## Problem description
Which lines run from the first one up to and including the one with "COL = S.collection"? Print exactly those.

## Given records
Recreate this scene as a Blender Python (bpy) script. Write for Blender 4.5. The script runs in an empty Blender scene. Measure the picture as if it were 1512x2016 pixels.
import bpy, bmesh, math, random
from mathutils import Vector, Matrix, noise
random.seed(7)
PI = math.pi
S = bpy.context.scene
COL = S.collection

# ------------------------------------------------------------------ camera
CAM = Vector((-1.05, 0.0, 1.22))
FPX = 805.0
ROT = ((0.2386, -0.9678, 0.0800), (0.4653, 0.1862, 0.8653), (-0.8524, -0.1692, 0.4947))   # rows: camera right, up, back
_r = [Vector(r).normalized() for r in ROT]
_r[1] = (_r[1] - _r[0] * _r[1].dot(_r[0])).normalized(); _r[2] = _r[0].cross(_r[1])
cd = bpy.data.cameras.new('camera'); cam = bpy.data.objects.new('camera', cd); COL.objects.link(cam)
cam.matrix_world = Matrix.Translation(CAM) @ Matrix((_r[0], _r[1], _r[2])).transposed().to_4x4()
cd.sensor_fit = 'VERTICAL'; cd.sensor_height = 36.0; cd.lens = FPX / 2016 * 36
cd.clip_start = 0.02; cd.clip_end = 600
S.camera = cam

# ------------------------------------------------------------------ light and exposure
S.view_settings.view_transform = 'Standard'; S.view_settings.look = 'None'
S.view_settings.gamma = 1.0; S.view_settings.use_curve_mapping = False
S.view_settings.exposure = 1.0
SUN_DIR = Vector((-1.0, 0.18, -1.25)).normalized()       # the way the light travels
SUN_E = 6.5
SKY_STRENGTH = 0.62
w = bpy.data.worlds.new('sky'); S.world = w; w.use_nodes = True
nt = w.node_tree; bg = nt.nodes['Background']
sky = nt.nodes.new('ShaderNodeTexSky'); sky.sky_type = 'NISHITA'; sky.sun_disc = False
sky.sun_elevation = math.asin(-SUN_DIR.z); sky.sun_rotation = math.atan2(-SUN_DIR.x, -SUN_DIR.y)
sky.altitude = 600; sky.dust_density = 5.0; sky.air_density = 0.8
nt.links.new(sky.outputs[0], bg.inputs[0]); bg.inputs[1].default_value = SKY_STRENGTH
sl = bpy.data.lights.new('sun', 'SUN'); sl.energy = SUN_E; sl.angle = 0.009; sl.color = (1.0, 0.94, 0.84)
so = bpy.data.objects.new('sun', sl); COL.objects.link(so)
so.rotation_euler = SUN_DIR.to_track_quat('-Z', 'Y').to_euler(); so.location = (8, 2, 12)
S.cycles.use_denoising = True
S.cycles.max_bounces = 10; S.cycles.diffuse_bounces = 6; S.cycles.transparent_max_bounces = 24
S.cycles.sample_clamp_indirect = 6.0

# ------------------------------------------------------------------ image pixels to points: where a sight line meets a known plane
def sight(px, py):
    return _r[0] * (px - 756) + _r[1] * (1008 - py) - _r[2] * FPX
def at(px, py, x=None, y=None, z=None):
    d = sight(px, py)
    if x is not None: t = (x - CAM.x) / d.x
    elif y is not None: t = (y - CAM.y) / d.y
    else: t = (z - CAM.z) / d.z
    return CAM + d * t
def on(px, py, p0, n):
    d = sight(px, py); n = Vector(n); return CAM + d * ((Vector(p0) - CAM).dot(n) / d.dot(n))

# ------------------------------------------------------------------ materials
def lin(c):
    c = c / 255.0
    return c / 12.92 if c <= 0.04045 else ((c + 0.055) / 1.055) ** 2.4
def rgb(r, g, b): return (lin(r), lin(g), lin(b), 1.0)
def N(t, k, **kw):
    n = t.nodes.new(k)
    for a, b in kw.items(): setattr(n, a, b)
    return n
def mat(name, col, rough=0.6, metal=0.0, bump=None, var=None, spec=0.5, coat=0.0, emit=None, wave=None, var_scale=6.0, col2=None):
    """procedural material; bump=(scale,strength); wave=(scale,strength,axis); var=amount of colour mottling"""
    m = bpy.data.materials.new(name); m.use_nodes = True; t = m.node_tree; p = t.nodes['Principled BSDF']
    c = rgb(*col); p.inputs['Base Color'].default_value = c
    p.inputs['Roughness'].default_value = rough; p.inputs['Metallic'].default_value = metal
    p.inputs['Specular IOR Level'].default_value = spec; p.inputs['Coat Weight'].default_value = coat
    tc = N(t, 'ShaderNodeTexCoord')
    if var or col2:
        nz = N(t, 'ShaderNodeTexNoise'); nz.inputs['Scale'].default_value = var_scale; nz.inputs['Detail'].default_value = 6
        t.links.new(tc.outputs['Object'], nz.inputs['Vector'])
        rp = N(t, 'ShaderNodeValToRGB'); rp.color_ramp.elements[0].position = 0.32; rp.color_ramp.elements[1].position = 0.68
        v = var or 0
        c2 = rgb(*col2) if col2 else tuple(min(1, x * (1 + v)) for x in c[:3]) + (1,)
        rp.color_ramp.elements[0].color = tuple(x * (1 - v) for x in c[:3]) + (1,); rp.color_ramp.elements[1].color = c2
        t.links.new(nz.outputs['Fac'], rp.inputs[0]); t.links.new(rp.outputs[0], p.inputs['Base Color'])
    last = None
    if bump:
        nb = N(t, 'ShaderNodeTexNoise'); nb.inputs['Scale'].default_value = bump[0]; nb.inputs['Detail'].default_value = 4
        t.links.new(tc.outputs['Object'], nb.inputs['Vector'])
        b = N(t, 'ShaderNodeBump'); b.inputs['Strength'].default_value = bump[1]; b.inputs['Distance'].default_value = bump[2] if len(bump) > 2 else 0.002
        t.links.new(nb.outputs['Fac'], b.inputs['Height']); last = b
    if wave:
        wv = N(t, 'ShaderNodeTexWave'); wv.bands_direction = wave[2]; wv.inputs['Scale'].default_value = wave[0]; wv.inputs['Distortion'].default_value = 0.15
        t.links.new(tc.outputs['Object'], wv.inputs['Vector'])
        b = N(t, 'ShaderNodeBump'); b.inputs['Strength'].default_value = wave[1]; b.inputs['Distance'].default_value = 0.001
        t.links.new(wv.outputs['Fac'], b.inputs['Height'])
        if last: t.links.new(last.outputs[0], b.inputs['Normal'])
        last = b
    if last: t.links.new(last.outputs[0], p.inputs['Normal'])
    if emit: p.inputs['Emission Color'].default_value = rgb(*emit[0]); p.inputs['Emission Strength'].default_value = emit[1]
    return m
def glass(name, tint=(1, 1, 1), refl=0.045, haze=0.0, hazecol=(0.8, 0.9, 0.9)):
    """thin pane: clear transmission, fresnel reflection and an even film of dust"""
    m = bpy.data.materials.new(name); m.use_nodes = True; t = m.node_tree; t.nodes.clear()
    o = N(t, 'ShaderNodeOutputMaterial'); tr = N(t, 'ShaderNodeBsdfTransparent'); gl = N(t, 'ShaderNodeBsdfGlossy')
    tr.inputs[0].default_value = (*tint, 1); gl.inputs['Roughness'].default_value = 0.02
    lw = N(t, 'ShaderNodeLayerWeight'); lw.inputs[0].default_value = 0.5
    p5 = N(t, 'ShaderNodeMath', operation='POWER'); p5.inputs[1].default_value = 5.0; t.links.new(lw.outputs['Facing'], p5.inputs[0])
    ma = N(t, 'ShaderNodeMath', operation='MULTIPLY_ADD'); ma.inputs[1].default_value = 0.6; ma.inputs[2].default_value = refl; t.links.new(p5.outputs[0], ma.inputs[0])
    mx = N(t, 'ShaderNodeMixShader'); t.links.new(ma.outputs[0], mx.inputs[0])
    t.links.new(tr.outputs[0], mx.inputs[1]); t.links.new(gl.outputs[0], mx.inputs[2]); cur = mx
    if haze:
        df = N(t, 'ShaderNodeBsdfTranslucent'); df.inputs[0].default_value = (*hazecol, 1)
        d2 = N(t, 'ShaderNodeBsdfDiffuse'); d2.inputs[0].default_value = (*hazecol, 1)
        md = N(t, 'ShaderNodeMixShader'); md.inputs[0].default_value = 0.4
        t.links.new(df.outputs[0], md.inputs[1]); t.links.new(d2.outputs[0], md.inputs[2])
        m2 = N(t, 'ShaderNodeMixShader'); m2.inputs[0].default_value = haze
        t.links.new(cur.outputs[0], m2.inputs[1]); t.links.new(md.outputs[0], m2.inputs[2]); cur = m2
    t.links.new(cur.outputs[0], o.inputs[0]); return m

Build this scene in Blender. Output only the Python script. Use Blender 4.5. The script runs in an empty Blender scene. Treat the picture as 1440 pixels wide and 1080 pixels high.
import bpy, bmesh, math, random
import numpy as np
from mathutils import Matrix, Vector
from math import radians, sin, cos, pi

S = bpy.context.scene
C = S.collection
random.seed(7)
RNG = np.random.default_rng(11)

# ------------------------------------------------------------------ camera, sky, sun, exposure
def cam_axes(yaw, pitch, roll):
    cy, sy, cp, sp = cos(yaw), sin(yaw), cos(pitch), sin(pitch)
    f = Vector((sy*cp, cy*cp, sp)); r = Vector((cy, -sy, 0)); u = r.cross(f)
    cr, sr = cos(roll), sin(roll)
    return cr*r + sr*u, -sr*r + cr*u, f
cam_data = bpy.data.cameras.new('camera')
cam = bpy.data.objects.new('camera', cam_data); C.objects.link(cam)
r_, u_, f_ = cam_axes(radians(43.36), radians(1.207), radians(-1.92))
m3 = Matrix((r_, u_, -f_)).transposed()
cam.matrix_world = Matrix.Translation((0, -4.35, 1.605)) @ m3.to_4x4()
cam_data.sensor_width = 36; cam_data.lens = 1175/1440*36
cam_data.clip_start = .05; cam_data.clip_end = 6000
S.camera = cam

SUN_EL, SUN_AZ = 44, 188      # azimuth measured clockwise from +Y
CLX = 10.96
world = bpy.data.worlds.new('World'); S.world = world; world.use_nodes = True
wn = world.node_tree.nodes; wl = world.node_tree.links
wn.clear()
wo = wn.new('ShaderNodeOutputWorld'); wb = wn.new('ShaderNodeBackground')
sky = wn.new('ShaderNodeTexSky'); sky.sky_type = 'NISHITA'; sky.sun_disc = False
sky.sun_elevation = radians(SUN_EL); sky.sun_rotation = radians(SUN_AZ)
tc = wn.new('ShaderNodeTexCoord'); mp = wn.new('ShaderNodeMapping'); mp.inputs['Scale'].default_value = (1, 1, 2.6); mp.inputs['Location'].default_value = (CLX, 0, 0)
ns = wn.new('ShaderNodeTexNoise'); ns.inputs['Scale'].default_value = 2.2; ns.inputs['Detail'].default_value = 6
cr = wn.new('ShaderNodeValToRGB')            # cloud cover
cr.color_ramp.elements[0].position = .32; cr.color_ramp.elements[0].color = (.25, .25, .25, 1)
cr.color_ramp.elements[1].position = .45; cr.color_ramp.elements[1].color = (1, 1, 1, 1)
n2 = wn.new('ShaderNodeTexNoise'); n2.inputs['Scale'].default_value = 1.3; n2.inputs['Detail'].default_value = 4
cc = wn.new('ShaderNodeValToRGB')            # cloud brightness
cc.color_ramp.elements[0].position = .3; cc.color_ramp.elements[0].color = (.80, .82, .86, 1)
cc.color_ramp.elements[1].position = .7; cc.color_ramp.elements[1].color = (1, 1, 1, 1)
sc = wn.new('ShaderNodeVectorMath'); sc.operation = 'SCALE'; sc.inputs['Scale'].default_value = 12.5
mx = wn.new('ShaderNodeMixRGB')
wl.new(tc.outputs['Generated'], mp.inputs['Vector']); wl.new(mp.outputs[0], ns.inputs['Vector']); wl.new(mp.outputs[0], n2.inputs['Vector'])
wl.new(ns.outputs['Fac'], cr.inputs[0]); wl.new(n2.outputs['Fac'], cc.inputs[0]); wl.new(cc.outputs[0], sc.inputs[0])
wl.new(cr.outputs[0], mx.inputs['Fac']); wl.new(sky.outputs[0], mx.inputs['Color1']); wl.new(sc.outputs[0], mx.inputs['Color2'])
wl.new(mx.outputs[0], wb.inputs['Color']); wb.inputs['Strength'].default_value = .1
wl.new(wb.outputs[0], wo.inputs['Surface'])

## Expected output
Recreate this scene as a Blender Python (bpy) script. Write for Blender 4.5. The script runs in an empty Blender scene. Measure the picture as if it were 1512x2016 pixels.
import bpy, bmesh, math, random
from mathutils import Vector, Matrix, noise
random.seed(7)
PI = math.pi
S = bpy.context.scene
COL = S.collection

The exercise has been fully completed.